Dispute Settlement

Indonesia is a signatory to the Convention On The Settlement Of Investment Disputes Between States And Nationals Of Other States (ICSID). The new investment law ensures that disputes between the government and investors can now be arbitrated using international laws. It also retains the submission of disputes to ICSID arbitration. The Indonesian court system is seen as weak, lacking in transparency and corrupt by foreign investors. In an attempt to ease the backlog of cases, parties are required to undertake mediation before litigation, although courts do not necessarily fully enforce this rule. As a result, most law firms advise clients not to attempt litigation in the country, with arbitration in another jurisdiction being the preferred method of resolving disputes.

Although the Yudhoyono Administration had made judicial reform and anti-corruption top priorities, the court system does not provide effective recourse for resolving commercial disputes. The judicial system does not have the capacity to effectively decide on commercial cases. The judiciary is nominally independent under the law, and legal practitioners say irregular payments and other collusive practices often influence case preparation and the judicial ruling. GOI recognizes the need for judicial reform, but significant reform is still needed. In several instances, the local courts accepted jurisdiction over commercial disputes despite contractual arbitration clauses calling for adjudication in foreign venues. In addition, criminal laws and penalties may be applied in cases that appear to be covered under civil laws and procedures.

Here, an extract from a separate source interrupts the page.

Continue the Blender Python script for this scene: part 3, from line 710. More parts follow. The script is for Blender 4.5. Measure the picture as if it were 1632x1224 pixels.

In August 2006 the Constitutional Court stripped the Judicial Commission of its oversight role, questioning its authority to monitor the Supreme Court and Constitutional Court and sent the matter to Parliament and the President to clarify. The Parliament is expected to make simultaneous amendments to three laws, Supreme Court Law, the Constitutional Court Law and the Judicial Commission Law, to restore the authority of the Judicial Commission. A 2006 Indonesian Supreme Court decision upheld a lower court ruling that over US$1 billion in bonds issued by Asia Pulp and Paper were illegal and did not have to be repaid, harming investor confidence. In October 2008, however, the Supreme Court overturned its previous decision through a judicial review (the final judgment on the case), ruling that the bonds were issued legally and Asia Pulp and Paper was responsible for the debts. This was a positive development as the bonds in question follow a common format for international debt and have been used in several other Indonesian investments. So far, only one U.S. investment company has brought a case to the ICSID, which ruled in its favor. Indonesia’s arbitration law recognizes the right of parties to apply any rules of arbitration procedure they may mutually agree upon, and provides default procedural rules that apply if no other rules have been designated. An Indonesian commercial arbitration board, BANI, is available if both parties agree. Companies have resorted to ad hoc arbitrations in Indonesia using the United Nations Commission on International Trade Laws (UNCITRAL) arbitration rules, as well as others. Other companies in Indonesia have used ICC arbitrations.